Pandæmonium is Humphrey Jennings’ “imaginative history” of the Industrial Revolution, built not from a single authorial argument but from a moving sequence of contemporaneous quotations he calls “Images.” Arranged chronologically from 1660 to 1886, the extracts form a continuous, film-like narrative of a nation passing from early scientific curiosity and experimental observation into exploitation, upheaval, and finally a late-Victorian sense of dizzying complexity and moral uncertainty.

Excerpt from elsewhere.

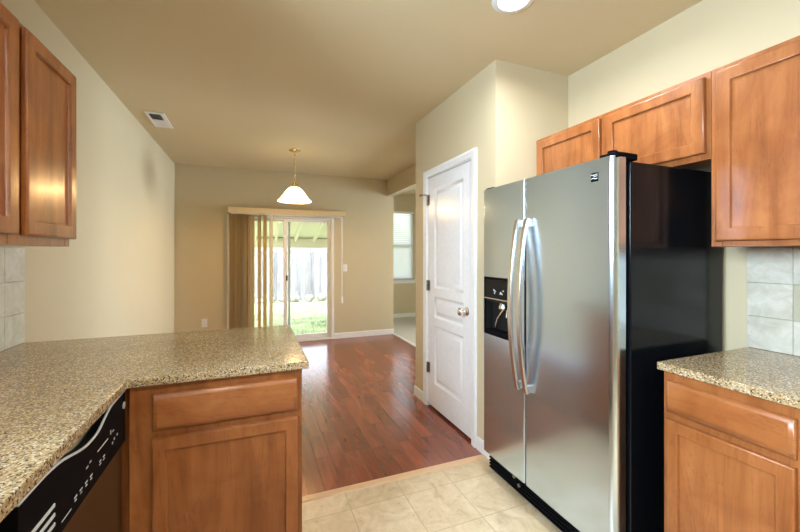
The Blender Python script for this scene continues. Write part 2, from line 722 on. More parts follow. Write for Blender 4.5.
# pantry closet: side wall by the refrigerator, front wall with a door opening, far side wall
DY0, DY1, DZ = 2.205, 2.935, 1.998
b = MB().box(XP, XR + T, YK, YK + 0.1, 0, H + 0.1)
b.box(XP, XP + 0.1, YK + 0.1, DY0, 0, H + 0.1)
b.box(XP, XP + 0.1, DY1, YE, 0, H + 0.1)
b.box(XP, XP + 0.1, DY0, DY1, DZ, H + 0.1)
b.box(XP + 0.1, XO + T, YE - 0.1, YE, 0, H + 0.1)
b.box(XR, XO + T, YK + 0.1, YE - 0.1, 0, H + 0.1)
struct('wall_pantry', b, M['wall'], 'beige boxed-out pantry walls around the white panel door', 'wall')
# far wall with the sliding door opening
GX0, GX1, GZ = -0.345, 1.165, 1.885
b = MB().box(XL, GX0, YF, YF + T, 0, H + 0.1)
b.box(GX1, XO + TO, YF, YF + T, 0, H + 0.1)
b.box(GX0, GX1, YF, YF + T, GZ, H + 0.1)
struct('wall_far', b, M['wall'], 'tan far wall with the sliding glass door', 'wall')
# dining room right wall with cased opening to the side room
OY0, OY1, OZ = 3.55, YF, 2.284
b = MB().box(XO, XO + TO, YE, OY0, 0, H + 0.1)
b.box(XO, XO + TO, OY0, OY1, OZ, H + 0.1)
struct('wall_opening', b, M['wall'], 'beige wall beyond the pantry with a tall opening into the side room', 'wall')
# side room shell
WX0, WX1, WZ0, WZ1 = 2.60, 3.16, 0.79, 2.22
b = MB().box(XO, WX0, YS, YS + T, 0, H + 0.1)
b.box(WX1, 5.2, YS, YS + T, 0, H + 0.1)
b.box(WX0, WX1, YS, YS + T, 0, WZ0)
b.box(WX0, WX1, YS, YS + T, WZ1, H + 0.1)
b.box(XO, XO + TO, YF + T, YS, 0, H + 0.1)
RW = (3.75, 5.45, 0.80, 2.25)        # side room window in the wall opposite the opening
b.box(5.2, 5.2 + T, YE - 0.1, RW[0], 0, H + 0.1)
b.box(5.2, 5.2 + T, RW[1], YS + T, 0, H + 0.1)
b.box(5.2, 5.2 + T, RW[0], RW[1], 0, RW[2])
b.box(5.2, 5.2 + T, RW[0], RW[1], RW[3], H + 0.1)
b.box(XO + T, 5.2 + T, YE - 0.2, YE - 0.1, 0, H + 0.1)
struct('wall_side', b, M['wall'], 'greyish beige walls of the side room seen through the opening', 'wall')

b = MB().box(XL - T, XO + T, YB - T, YF + T, H, H + 0.1)
b.box(XO + T, 5.2 + T, YE - 0.2, YS + T, H, H + 0.1)
b.box(XO, XO + T, YF + T, YS + T, H, H + 0.1)
struct('ceiling', b, M['ceil'], 'tan painted ceiling over kitchen and dining area', 'ceiling')
b = MB().box(XL - T, XR + T, YB - T, YT, -0.1, 0)
struct('floor', b, M['vinyl'], 'beige tile-pattern kitchen floor in front of the refrigerator', 'floor')
b = MB().box(XL - T, XO + 0.12, YT, YF + T, -0.1, 0)
struct('floor_dining', b, M['wood'], 'glossy red-brown plank floor of the dining area', 'floor')
b = MB().box(XO + 0.12, 5.2 + T, YE - 0.2, YS + T, -0.1, 0)
b.box(XO, XO + 0.12, YF + T, YS + T, -0.1, 0)
struct('floor_side', b, M['carpet'], 'pale floor of the side room through the opening', 'floor')

# trims
b = MB().prism([(YT - 0.024, 0.0), (YT + 0.024, 0.0), (YT + 0.018, 0.008), (YT - 0.012, 0.008)], 'x', 0.19, XP - 0.014)
struct('trim_1', b, M['oak'], 'light wooden threshold strip between plank floor and tile-pattern floor', 'threshold')
b = MB().prism([(XO + 0.09, 0.0), (XO + 0.15, 0.0), (XO + 0.14, 0.009), (XO + 0.10, 0.009)], 'y', OY0, OY1 - 0.015)
struct('trim_2', b, M['white'], 'pale threshold strip in the opening to the side room', 'threshold')

BBH, BBT = 0.085, 0.013
def bboard(mb, axis, w, a, b_, s):
    """s = direction into the room"""
    prof = [(0, 0), (BBT * s, 0), (BBT * s, BBH - 0.012), (BBT * 0.5 * s, BBH), (0, BBH)]
    if axis == 'y':      # runs along x on wall y = w
        mb.prism([(w + p, z) for p, z in prof], 'x', a, b_)
    else:                # runs along y on wall x = w
        mb.prism([(w + p, z) for p, z in prof], 'y', a, b_)
b = MB()
bboard(b, 'y', YF, XL, GX0 - 0.002, -1)
bboard(b, 'y', YF, GX1 + 0.012, XO + TO, -1)
struct('baseboard_far', b, M['white'], 'white baseboard along the tan far wall right of the sliding door', 'baseboard')
b = MB()
bboard(b, 'x', XL, 2.30, YF - BBT, 1)
struct('baseboard_left', b, M['white'], 'white baseboard at the foot of the left wall beyond the peninsula', 'baseboard')
b = MB()
bboard(b, 'x', XP, YK, DY0 - 0.058, -1)
bboard(b, 'x', XP, DY1 + 0.062, YE + BBT, -1)
bboard(b, 'y', YE, XP, XO, 1)
struct('baseboard_pantry', b, M['white'], 'short white baseboards either side of the pantry door', 'baseboard')
b = MB()
bboard(b, 'y', YS, XO + T, 5.2, -1)
struct('baseboard_side', b, M['white'], 'white baseboard below the side room window', 'baseboard')

# ------------------------------------------------------------------ pantry door and casing
F = FR(XP)
cas = MB()
def casing(mb, F, u0, u1, v1, wdt=0.057):
    prof = [(0, 0.0), (0, 0.010), (0.008, 0.014), (wdt - 0.014, 0.018), (wdt - 0.004, 0.016), (wdt, 0.010), (wdt, 0.0)]
    # left, head, right with mitred corners; offset k measured from the inside edge
    for (o, w) in [(0, 0)]:
        pass
    n = len(prof)
    vs, fs = [], []
    for (pu, pv, su, sv) in ((u0, 0, -1, 0), (u0, v1, -1, 1), (u1, v1, 1, 1), (u1, 0, 1, 0)):
        for o, w in prof:
            vs.append(F.p(pu + su * o, pv + sv * o, w))
    for s in range(3):
        for k in range(n - 1):
            fs.append((s * n + k, s * n + k + 1, (s + 1) * n + k + 1, (s + 1) * n + k))
    fs.append(tuple(range(n)))
    fs.append(tuple(3 * n + k for k in range(n))[::-1])
    bm = bmesh.new()
    bv = [bm.verts.new(v) for v in vs]
    for f in fs:
        bm.faces.new([bv[i] for i in f])
    bmesh.ops.recalc_face_normals(bm, faces=bm.faces[:])
    # open back: face orientation towards the viewer
    mb.addbm(bm)
casing(cas, F, -(DY1 - 0.006), -(DY0 + 0.006), DZ - 0.006)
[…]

Across diaries, sermons, scientific notes, letters, parliamentary records, journalism, autobiography, and literature, Jennings’ collage captures the revolution as lived experience: smoke and furnaces, enclosure and displacement, awe at invention, terror at machinery, class conflict and reform, the clash between animism and materialism, and the struggle to keep imagination alive in an increasingly automated world.

Who Should Listen

  • Readers who want a vivid, primary-source-driven journey through the Industrial Revolution beyond standard political/economic history.
  • Artists, writers, filmmakers, and designers interested in collage methods, montage thinking, and “image-sequence” storytelling.
  • Students and general readers curious about how science, religion, labour, class, and imagination collided as modern Britain took shape.

About the Authors

Humphrey Jennings (1907–1950) was an English filmmaker, artist, and writer, educated at Cambridge and best known for his landmark wartime documentaries including Listen to Britain and Fires Were Started. He co-founded Mass Observation (1936) and worked with surrealist circles in 1930s London. Pandæmonium, assembled from his lifelong collecting of textual “images,” was published posthumously in edited form.